Seria pożarów w Rosji. Potężna łuna ognia nad Moskwą
W magazynie materiałów budowlanych, leżącym na terenie chętnie odwiedzanego marketu "Sindika" pod Moskwą, wybuchł w nocy pożar. Ogień objął budynek, w którym przechowywane są produkty malarskie oraz paliwa i smary. W ostatnim czasie podobnych zdarzeń w Rosji było znacznie więcej.
Według najnowszych doniesień, pożar objął teren o powierzchni 2100 metrów kwadratowych. Na miejscu przez kilka godzin pracowała straż pożarna. Na razie nie ma informacji o ofiarach. Rosyjskie służby nie informują też o przyczynach pojawienia się ognia.
To już kolejny duży pożar na terenie kompleksu "Sindika". Ostatni miał miejsce jesienią 2017 roku. Rosyjska agencja prasowa TASS informowała wówczas, że w wyniku pożaru kilka samochodów stojących w podziemnym parkingu wybuchło. Ogień objął ogółem 55 tys. metrów kwadratowych i zagrażał nie tylko klientom sklepu, ale także mieszkańców pobliskich budynków.
Cała powierzchnia centrum "Sindika" liczy 150 tys. metrów kwadratowych. Podziemny parking obliczono na 5200 miejsc. Kompleks otwarto w 2014 roku po całkowitej przebudowie. Centrum specjalizuje się w sprzedaży materiałów budowlanych i artykułów gospodarstwa domowego.
Seria pożarów w Rosji
Od początku brutalnej napaści Rosji na Ukrainę w kraju agresora regularnie i w różnych miejscach wybuchają pożary.
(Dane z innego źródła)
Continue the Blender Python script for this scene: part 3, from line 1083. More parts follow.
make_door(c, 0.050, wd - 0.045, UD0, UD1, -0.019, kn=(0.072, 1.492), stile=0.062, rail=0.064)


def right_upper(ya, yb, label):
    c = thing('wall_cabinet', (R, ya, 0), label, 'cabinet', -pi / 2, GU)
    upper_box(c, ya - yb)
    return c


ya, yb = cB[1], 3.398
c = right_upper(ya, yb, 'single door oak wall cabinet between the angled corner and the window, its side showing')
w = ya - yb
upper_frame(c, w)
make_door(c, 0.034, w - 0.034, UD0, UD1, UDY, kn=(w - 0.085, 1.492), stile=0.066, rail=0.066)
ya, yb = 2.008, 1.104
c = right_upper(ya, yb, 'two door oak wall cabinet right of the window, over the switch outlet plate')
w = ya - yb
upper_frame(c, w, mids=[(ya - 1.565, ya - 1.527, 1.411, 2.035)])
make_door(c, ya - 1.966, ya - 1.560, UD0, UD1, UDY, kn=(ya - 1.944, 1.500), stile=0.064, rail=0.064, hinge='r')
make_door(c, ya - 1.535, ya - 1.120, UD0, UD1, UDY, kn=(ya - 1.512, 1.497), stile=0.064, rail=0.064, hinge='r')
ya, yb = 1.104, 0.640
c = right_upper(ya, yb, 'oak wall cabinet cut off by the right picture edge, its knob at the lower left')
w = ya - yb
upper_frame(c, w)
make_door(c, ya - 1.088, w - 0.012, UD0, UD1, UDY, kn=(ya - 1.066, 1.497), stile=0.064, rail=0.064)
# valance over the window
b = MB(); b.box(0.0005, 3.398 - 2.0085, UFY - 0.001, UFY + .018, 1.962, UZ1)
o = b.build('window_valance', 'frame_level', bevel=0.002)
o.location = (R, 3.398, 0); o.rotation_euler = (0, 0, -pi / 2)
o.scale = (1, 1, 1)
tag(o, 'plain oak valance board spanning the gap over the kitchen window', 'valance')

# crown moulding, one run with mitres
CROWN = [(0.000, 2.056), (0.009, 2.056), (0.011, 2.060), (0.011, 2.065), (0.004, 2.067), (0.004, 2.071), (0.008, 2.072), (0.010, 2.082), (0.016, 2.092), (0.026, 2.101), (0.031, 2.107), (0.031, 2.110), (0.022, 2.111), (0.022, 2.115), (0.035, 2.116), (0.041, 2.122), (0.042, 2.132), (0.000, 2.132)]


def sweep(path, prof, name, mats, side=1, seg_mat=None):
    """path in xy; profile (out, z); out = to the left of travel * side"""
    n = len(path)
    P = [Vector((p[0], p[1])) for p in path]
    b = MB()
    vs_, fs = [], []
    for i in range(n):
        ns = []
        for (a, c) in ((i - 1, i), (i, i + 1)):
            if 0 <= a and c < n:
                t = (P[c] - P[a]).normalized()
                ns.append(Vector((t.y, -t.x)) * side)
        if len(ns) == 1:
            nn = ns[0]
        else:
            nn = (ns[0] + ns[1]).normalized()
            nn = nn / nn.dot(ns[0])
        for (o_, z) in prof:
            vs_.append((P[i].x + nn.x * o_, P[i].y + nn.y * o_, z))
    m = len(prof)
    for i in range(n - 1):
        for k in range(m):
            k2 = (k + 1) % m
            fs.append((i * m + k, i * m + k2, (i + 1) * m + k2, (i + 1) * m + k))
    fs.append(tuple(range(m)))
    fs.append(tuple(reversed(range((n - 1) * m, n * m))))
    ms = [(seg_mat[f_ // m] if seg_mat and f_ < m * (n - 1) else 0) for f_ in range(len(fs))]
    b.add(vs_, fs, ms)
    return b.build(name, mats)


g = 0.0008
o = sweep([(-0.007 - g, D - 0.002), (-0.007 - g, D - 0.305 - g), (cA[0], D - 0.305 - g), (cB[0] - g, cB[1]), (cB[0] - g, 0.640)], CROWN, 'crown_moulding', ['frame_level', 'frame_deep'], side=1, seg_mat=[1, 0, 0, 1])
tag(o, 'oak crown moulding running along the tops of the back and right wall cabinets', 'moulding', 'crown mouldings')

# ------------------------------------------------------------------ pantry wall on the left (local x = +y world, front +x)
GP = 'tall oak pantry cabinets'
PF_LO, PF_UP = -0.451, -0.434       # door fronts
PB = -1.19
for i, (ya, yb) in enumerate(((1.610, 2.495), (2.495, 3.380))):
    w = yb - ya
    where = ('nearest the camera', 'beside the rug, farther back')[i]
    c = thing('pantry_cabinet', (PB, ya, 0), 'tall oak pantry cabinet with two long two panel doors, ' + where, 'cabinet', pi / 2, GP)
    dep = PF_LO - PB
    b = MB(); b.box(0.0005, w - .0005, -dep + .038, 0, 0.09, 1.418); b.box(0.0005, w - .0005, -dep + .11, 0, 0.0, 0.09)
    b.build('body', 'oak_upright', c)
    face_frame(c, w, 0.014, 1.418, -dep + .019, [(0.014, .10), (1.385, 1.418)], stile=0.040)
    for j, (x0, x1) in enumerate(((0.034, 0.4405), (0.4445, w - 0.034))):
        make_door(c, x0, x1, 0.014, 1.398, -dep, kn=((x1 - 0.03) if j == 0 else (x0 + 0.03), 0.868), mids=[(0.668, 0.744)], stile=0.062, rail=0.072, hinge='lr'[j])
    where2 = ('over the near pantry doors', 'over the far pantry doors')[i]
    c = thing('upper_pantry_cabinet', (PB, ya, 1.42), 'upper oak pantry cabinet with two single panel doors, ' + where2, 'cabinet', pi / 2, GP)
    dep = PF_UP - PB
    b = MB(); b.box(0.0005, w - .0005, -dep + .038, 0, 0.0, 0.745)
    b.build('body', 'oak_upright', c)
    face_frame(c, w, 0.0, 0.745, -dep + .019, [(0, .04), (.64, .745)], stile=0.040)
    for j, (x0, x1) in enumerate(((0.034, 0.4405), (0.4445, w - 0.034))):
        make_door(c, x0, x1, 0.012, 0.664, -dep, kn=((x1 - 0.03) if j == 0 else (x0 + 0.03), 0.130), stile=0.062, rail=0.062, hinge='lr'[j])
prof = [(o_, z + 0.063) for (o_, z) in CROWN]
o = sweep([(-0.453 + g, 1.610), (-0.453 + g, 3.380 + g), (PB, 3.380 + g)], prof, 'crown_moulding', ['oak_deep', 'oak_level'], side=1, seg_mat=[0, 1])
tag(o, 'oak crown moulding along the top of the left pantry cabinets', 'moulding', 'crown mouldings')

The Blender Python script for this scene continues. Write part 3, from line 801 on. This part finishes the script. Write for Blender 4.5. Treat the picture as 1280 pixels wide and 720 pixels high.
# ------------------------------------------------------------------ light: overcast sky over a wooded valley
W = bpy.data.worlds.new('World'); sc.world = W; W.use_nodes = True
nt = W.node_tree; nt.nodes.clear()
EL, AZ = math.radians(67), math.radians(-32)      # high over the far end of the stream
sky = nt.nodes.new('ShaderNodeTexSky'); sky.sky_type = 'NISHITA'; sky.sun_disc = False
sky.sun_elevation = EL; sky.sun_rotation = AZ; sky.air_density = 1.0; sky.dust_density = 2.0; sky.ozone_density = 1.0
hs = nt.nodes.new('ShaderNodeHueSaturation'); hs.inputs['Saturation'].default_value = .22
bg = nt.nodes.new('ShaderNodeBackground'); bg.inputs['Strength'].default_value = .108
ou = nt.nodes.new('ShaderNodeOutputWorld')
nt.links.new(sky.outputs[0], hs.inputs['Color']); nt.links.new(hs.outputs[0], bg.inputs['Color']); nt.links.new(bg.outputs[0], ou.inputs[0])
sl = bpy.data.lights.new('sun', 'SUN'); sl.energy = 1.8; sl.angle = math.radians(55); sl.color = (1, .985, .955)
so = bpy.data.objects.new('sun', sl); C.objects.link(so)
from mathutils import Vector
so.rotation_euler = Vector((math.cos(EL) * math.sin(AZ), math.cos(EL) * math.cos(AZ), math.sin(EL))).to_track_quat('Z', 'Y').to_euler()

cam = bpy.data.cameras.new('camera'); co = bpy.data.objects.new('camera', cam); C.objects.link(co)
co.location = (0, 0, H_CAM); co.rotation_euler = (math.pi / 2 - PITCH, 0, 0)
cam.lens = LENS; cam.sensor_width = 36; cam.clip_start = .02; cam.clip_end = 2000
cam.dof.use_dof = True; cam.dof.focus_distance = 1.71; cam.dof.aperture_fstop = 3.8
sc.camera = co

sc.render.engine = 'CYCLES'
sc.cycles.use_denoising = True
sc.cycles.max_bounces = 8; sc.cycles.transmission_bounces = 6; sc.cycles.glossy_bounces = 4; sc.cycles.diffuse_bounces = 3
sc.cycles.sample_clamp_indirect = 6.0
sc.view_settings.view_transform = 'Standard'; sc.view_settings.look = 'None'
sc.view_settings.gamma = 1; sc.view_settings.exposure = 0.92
Tysiąc metrów kwadratowych centrum handlowego spłonęło niedawno w Kraju Krasnodarskim. Kłęby dymu widoczne były w Rostowie, gdzie zapalił się opuszczony budynek przemysłowy.
W ciągu zaledwie kilku miesięcy w Rosji podpalono też kilkanaście wojskowych komend uzupełnień i jednostek wojskowych. Atakowane są również budynki Federalnej Służby Bezpieczeństwa (FSB) oraz Gwardii Narodowej (Rosgwardii).